El nuevo libro de Sergi Pàmies reúne al menos 11 historias, pero una nunca fue escrita por el autor catalán. Es la historia de dos jóvenes barceloneses que se conocen a través de una aplicación de citas y están teniendo sexo cuando las sirenas los interrumpen. Es el 17 de agosto de 2017, y las ambulancias se dirigen a las Ramblas, naturalmente. Pàmies desestimó la historia —”algo demagógica”, admite— cuando le resultó evidente que se trataba de un intento de “poner la realidad al servicio de la ficción en lugar de poner la ficción al servicio de la realidad”.
Pero el hecho es que se trata de una buena historia, que pone de manifiesto el modo en que su autor (París, 1960) emborrona deliberadamente los límites entre lo público y lo privado. Ya sea cuando procura responder a la pregunta de por qué escribe, cuando narra un viaje a Quebec junto a Manuel Vázquez Montalbán —en un homenaje al creador de Pepe Carvalho dedicado a otro periodista excepcional, Ramon Besa— o propone una autobiografía en guitarras —y guitarristas: Atahualpa Yupanqui, B. B. King, Django Reinhardt, Pi de la Serra, Paco de Lucía…—, Pàmies nunca pierde de vista que sus personajes habitan un país y una época determinados con sus instituciones, sus ideas del éxito —y del fracaso— y sus convicciones inamovibles siempre a punto de ser desplazadas por otras convicciones como producto de la necesidad o de la conveniencia. Son “una amalgama de pasado, presente y futuro, como cuando las autoridades cambian la hora”, algo que en ningún otro sitio se ve con tanta claridad como en ‘Te quiero’, la historia de una pareja que se conoció durante los Juegos Olímpicos de Barcelona y que 30 años después descubre, a raíz de un regalo de bodas que sale mal, que las celebraciones —tanto las íntimas como las públicas— sólo expresan la frustración que se deriva de la continuidad de los hábitos, nunca el entusiasmo de un nuevo comienzo.

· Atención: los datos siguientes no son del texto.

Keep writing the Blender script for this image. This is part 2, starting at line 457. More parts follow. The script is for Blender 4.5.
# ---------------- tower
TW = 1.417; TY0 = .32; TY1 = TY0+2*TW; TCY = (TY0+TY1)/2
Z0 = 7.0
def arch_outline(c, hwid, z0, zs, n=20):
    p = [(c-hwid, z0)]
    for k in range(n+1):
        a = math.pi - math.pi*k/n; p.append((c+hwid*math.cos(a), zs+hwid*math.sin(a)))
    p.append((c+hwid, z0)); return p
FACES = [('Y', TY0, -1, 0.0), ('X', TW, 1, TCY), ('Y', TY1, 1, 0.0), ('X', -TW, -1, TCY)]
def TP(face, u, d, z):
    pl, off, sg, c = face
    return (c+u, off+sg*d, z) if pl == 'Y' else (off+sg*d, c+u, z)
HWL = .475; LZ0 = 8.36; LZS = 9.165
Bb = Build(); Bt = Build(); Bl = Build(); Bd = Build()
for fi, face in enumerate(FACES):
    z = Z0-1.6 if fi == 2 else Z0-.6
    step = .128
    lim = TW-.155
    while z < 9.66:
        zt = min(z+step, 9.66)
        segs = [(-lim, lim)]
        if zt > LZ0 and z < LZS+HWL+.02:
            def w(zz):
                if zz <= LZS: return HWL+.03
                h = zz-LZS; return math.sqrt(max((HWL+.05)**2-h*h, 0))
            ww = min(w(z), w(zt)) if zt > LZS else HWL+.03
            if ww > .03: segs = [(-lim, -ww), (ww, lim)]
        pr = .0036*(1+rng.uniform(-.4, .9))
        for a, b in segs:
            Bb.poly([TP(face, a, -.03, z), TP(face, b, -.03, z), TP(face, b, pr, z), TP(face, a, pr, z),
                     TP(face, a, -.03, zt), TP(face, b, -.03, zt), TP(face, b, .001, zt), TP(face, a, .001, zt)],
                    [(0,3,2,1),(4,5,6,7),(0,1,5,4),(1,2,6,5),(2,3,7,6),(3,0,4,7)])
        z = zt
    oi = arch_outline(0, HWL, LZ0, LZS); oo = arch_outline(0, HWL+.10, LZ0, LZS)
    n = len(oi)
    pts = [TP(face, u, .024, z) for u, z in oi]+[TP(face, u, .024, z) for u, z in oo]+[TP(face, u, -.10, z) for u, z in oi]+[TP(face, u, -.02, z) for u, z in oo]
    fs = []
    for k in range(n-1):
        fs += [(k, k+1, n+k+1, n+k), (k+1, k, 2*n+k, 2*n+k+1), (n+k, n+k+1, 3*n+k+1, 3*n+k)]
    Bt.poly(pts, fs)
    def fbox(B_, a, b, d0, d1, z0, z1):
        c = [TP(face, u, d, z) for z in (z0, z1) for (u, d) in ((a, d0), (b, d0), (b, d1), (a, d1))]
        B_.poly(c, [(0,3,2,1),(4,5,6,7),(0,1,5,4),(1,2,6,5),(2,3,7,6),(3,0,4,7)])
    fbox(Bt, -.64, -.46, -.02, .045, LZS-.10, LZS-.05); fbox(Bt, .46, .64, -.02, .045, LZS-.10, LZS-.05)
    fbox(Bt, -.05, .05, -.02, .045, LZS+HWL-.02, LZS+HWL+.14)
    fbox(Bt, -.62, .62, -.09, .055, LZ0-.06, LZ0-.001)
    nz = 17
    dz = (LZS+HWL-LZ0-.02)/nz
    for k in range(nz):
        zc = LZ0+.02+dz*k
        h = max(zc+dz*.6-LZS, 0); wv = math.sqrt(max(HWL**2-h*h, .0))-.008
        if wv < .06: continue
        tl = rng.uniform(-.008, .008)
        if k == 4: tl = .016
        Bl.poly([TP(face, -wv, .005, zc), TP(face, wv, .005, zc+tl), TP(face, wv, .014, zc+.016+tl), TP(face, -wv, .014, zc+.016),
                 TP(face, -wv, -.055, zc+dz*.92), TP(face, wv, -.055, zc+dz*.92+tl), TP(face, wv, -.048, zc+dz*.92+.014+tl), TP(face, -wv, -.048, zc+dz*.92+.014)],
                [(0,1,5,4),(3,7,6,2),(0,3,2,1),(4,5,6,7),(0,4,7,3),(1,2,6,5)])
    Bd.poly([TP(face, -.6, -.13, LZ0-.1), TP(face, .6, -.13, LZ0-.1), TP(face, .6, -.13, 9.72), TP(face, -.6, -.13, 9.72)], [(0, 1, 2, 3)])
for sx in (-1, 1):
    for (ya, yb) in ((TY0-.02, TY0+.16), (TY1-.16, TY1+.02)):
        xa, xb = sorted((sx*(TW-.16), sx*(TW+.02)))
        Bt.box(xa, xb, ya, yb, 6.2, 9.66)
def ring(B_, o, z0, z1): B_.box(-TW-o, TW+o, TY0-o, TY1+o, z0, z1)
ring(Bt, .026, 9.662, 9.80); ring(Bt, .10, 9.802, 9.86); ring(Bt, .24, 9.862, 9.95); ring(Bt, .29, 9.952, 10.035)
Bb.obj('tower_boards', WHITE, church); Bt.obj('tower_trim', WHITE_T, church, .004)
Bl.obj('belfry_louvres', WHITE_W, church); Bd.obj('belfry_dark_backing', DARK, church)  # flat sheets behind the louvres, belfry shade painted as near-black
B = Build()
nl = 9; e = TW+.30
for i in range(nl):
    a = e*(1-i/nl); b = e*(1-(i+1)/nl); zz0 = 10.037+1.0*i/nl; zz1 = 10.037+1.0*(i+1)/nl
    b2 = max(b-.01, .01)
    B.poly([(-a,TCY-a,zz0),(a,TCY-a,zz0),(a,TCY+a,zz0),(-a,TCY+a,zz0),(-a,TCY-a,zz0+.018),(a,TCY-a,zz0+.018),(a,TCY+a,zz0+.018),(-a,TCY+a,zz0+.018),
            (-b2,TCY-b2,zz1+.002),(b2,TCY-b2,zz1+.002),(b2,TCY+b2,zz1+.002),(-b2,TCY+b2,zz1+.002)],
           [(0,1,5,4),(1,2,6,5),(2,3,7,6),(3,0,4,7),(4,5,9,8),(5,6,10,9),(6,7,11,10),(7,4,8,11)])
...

“Tengo cierta propensión a creer que cualquier anécdota puede tener un interés literario”, reconoce Pàmies en un momento. Poco antes, sin embargo, se dice, durante un vuelo no exento de turbulencias, que “suponiendo que este fuera tu último momento de vida y pudieras pedir una última voluntad, elegirías escribir”. Puede que el autor de El último libro de Sergi Pàmies y otras obras haya pasado recientemente por una mala época, como insinúa; su memoria permanece intacta, sin embargo. Y también su sinceridad. Pàmies echa la vista atrás sin ira a un pasado en el que él y otros eran “los hermanos pequeños de los jóvenes más politizados” y, “sin los riesgos del antifranquismo practicante”, podían permitirse el lujo de un “pseudoanarquismo desvergonzado”. “Una muestra: en una manifestación de la Rambla, el día de Sant Jordi, en lugar de rosas rojas enarbolamos alcachofas con una cinta de la senyera. Nos hicimos llamar Indios Metropolitanos con la arrogancia recreativa de creernos situacionistas y entonamos himnos de excursionistas borrachos. ‘¡Queremos los dónuts sin agujeros!’. Grotesca, la manifestación se disolvió a la altura del Liceo, interrumpida por carreras y estampidas en las que reconocimos, con policías de verdad pisándoles los talones, a nuestros hermanos mayores”. La ficción al servicio de la realidad, nuevamente.
Desde su título, y el añadido arbitrario de una hora, A las dos serán las tres arroja a sus personajes al futuro. Pero, ya se trate de un dramaturgo que recibe un premio menor en un pueblo por el que transcurre el río en el que se ahogó su abuela, de un escritor que se reencuentra con sus compañeros de estudios en un restaurante a una hora de Barcelona o de un periodista abyecto y arrogante que tiene pánico a los gatos y desperdicia una entrevista con un premio Nobel por su causa, todos estos personajes continúan en el pasado, de donde extraen antiguas afrentas y una idea de quiénes son y de a qué sitio pertenecen. Pàmies narra sus historias —'Dos alpargatas’, ‘Díptico bivitelino’ y ‘México’, en ‘Tres periodistas’, son realmente extraordinarias— con sencillez, con cordialidad, con la ligereza y la ironía no exenta de compasión que son marca de la casa. Uno puede imaginarlo narrándolas a viva voz, en su casa o en cualquier otro sitio, acodado a una mesa en la que permanecen las migas de un almuerzo tardío, con unos vasos de vino a mano, mientras el sol se oculta en algún sitio allí afuera. Uno desearía no tener que irse nunca de esa casa ni dejar jamás de escuchar estas historias.